● **Records supplied**:

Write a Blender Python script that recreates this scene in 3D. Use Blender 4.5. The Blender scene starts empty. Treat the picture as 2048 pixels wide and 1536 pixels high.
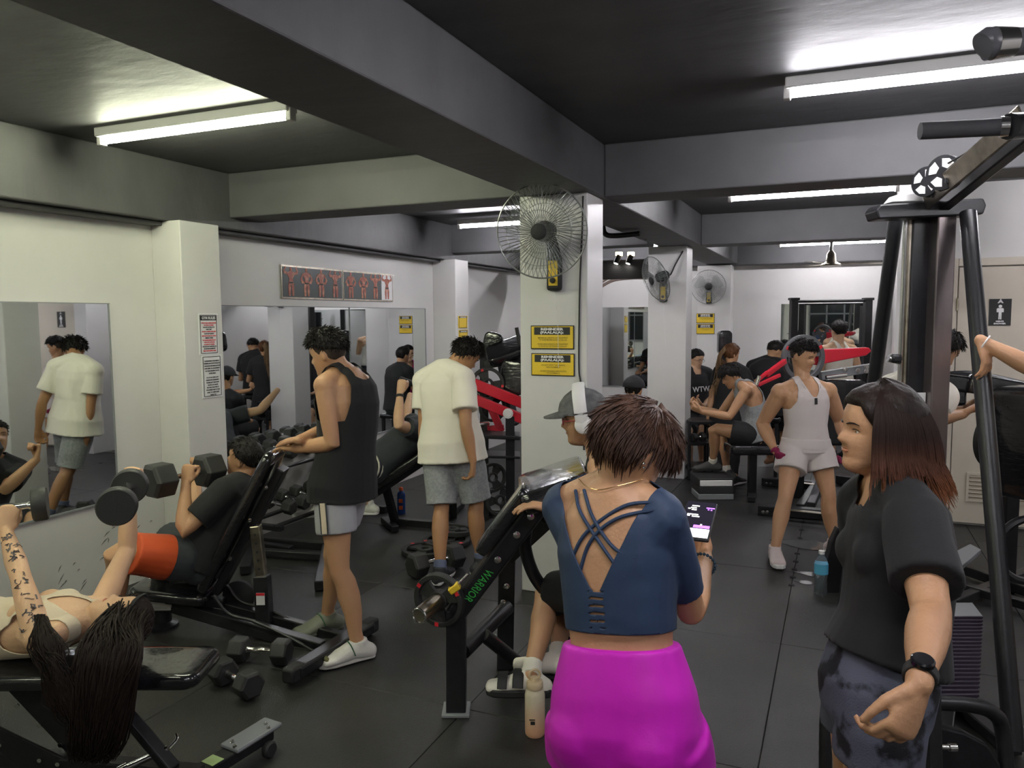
import bpy, math, random
import numpy as np
from mathutils import Vector, Matrix
random.seed(7); np.random.seed(7)
R = math.radians
# ------------------------------------------------------------------ camera, world, exposure
sc = bpy.context.scene
COL = sc.collection
W_, H_, F_ = 2048.0, 1536.0, 1538.0
CAM = Vector((0, 0, 1.7)); YAW = R(23.1); PITCH = R(4.94); ROLL = R(0.4)
camd = bpy.data.cameras.new('camera'); cam = bpy.data.objects.new('camera', camd); COL.objects.link(cam)
camd.sensor_width = 36; camd.lens = 36 * F_ / W_; camd.clip_start = 0.05; camd.clip_end = 100
cam.location = CAM
CM = Matrix.Rotation(YAW, 3, 'Z') @ Matrix.Rotation(R(90) - PITCH, 3, 'X') @ Matrix.Rotation(-ROLL, 3, 'Z')
cam.rotation_euler = CM.to_euler()
sc.camera = cam
w = bpy.data.worlds.new('world'); sc.world = w; w.use_nodes = True
w.node_tree.nodes['Background'].inputs[0].default_value = (0.55, 0.6, 0.7, 1)
w.node_tree.nodes['Background'].inputs[1].default_value = 0.02
sc.view_settings.view_transform = 'Standard'
try: sc.view_settings.look = 'None'
except Exception: pass
sc.view_settings.gamma = 1; sc.view_settings.use_curve_mapping = False
sc.view_settings.exposure = 1.75
LAMP = 34.0            # tube emission strength
FWD = Vector((-math.sin(YAW), math.cos(YAW), 0)); RGT = Vector((math.cos(YAW), math.sin(YAW), 0)); UP = Vector((0, 0, 1))
# ------------------------------------------------------------------ measuring helpers: a photo point and a real distance give a place in the room
def ray(px, py):
    return CM @ Vector(((px - W_ / 2) / F_, -(py - H_ / 2) / F_, -1))
def J(px, py, d):                      # d: horizontal distance ahead
    r = ray(px, py); return CAM + r * (d / r.dot(FWD))
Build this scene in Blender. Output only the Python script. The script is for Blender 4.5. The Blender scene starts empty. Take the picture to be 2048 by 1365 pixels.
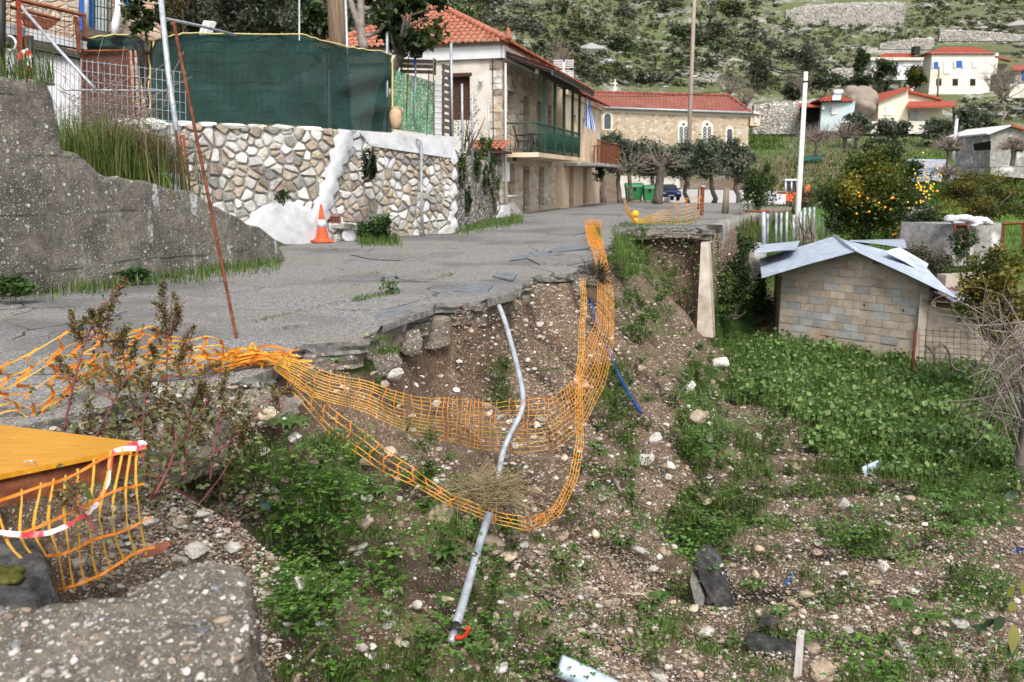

● **Do this**: Copy the listing in full and without alteration, omitting every picture.

● **Reply**:
Write a Blender Python script that recreates this scene in 3D. Use Blender 4.5. The Blender scene starts empty. Treat the picture as 2048 pixels wide and 1536 pixels high.
import bpy, math, random
import numpy as np
from mathutils import Vector, Matrix
random.seed(7); np.random.seed(7)
R = math.radians
# ------------------------------------------------------------------ camera, world, exposure
sc = bpy.context.scene
COL = sc.collection
W_, H_, F_ = 2048.0, 1536.0, 1538.0
CAM = Vector((0, 0, 1.7)); YAW = R(23.1); PITCH = R(4.94); ROLL = R(0.4)
camd = bpy.data.cameras.new('camera'); cam = bpy.data.objects.new('camera', camd); COL.objects.link(cam)
camd.sensor_width = 36; camd.lens = 36 * F_ / W_; camd.clip_start = 0.05; camd.clip_end = 100
cam.location = CAM
CM = Matrix.Rotation(YAW, 3, 'Z') @ Matrix.Rotation(R(90) - PITCH, 3, 'X') @ Matrix.Rotation(-ROLL, 3, 'Z')
cam.rotation_euler = CM.to_euler()
sc.camera = cam
w = bpy.data.worlds.new('world'); sc.world = w; w.use_nodes = True
w.node_tree.nodes['Background'].inputs[0].default_value = (0.55, 0.6, 0.7, 1)
w.node_tree.nodes['Background'].inputs[1].default_value = 0.02
sc.view_settings.view_transform = 'Standard'
try: sc.view_settings.look = 'None'
except Exception: pass
sc.view_settings.gamma = 1; sc.view_settings.use_curve_mapping = False
sc.view_settings.exposure = 1.75
LAMP = 34.0            # tube emission strength
FWD = Vector((-math.sin(YAW), math.cos(YAW), 0)); RGT = Vector((math.cos(YAW), math.sin(YAW), 0)); UP = Vector((0, 0, 1))
# ------------------------------------------------------------------ measuring helpers: a photo point and a real distance give a place in the room
def ray(px, py):
    return CM @ Vector(((px - W_ / 2) / F_, -(py - H_ / 2) / F_, -1))
def J(px, py, d):                      # d: horizontal distance ahead
    r = ray(px, py); return CAM + r * (d / r.dot(FWD))
Build this scene in Blender. Output only the Python script. The script is for Blender 4.5. The Blender scene starts empty. Take the picture to be 2048 by 1365 pixels.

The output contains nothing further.